§ **WHAT IS EXPECTED**: Return the full listing exactly as it is written.

§ **DATASET SECTION**:
________________

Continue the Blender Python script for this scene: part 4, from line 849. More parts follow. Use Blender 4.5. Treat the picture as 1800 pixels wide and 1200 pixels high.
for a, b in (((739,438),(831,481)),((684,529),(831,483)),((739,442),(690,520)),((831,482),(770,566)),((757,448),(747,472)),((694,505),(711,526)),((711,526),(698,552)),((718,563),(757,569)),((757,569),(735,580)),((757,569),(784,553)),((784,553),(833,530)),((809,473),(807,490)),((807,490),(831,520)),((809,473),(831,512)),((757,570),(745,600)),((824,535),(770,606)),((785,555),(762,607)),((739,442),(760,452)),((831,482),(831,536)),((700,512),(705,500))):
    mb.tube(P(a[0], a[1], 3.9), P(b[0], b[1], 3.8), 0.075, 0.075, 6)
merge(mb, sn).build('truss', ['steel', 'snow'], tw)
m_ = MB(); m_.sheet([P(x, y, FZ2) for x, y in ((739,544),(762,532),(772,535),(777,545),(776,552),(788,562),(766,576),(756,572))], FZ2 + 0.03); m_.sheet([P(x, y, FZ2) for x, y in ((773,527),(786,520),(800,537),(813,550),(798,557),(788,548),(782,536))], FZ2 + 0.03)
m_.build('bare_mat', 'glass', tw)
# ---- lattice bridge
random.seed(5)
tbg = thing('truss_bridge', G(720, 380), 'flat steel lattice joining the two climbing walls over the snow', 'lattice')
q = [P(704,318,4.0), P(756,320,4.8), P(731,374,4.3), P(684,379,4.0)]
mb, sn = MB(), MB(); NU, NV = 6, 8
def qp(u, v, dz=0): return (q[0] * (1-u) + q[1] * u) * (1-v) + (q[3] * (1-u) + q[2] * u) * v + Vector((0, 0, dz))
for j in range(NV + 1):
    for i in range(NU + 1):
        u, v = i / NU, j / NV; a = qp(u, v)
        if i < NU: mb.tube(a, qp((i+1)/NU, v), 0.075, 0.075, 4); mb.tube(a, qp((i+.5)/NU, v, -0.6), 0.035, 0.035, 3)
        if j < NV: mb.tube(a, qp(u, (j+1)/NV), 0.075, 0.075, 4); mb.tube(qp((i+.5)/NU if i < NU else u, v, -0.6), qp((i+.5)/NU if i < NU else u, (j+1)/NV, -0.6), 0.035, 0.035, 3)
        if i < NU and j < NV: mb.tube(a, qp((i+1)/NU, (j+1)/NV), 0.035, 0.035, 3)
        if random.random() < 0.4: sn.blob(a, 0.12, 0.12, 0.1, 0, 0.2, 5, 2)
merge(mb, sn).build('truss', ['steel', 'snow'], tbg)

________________

§ **COMPLETE OUTPUT**:
Continue the Blender Python script for this scene: part 4, from line 849. More parts follow. Use Blender 4.5. Treat the picture as 1800 pixels wide and 1200 pixels high.
for a, b in (((739,438),(831,481)),((684,529),(831,483)),((739,442),(690,520)),((831,482),(770,566)),((757,448),(747,472)),((694,505),(711,526)),((711,526),(698,552)),((718,563),(757,569)),((757,569),(735,580)),((757,569),(784,553)),((784,553),(833,530)),((809,473),(807,490)),((807,490),(831,520)),((809,473),(831,512)),((757,570),(745,600)),((824,535),(770,606)),((785,555),(762,607)),((739,442),(760,452)),((831,482),(831,536)),((700,512),(705,500))):
    mb.tube(P(a[0], a[1], 3.9), P(b[0], b[1], 3.8), 0.075, 0.075, 6)
merge(mb, sn).build('truss', ['steel', 'snow'], tw)
m_ = MB(); m_.sheet([P(x, y, FZ2) for x, y in ((739,544),(762,532),(772,535),(777,545),(776,552),(788,562),(766,576),(756,572))], FZ2 + 0.03); m_.sheet([P(x, y, FZ2) for x, y in ((773,527),(786,520),(800,537),(813,550),(798,557),(788,548),(782,536))], FZ2 + 0.03)
m_.build('bare_mat', 'glass', tw)
# ---- lattice bridge
random.seed(5)
tbg = thing('truss_bridge', G(720, 380), 'flat steel lattice joining the two climbing walls over the snow', 'lattice')
q = [P(704,318,4.0), P(756,320,4.8), P(731,374,4.3), P(684,379,4.0)]
mb, sn = MB(), MB(); NU, NV = 6, 8
def qp(u, v, dz=0): return (q[0] * (1-u) + q[1] * u) * (1-v) + (q[3] * (1-u) + q[2] * u) * v + Vector((0, 0, dz))
for j in range(NV + 1):
    for i in range(NU + 1):
        u, v = i / NU, j / NV; a = qp(u, v)
        if i < NU: mb.tube(a, qp((i+1)/NU, v), 0.075, 0.075, 4); mb.tube(a, qp((i+.5)/NU, v, -0.6), 0.035, 0.035, 3)
        if j < NV: mb.tube(a, qp(u, (j+1)/NV), 0.075, 0.075, 4); mb.tube(qp((i+.5)/NU if i < NU else u, v, -0.6), qp((i+.5)/NU if i < NU else u, (j+1)/NV, -0.6), 0.035, 0.035, 3)
        if i < NU and j < NV: mb.tube(a, qp((i+1)/NU, (j+1)/NV), 0.035, 0.035, 3)
        if random.random() < 0.4: sn.blob(a, 0.12, 0.12, 0.1, 0, 0.2, 5, 2)
merge(mb, sn).build('truss', ['steel', 'snow'], tbg)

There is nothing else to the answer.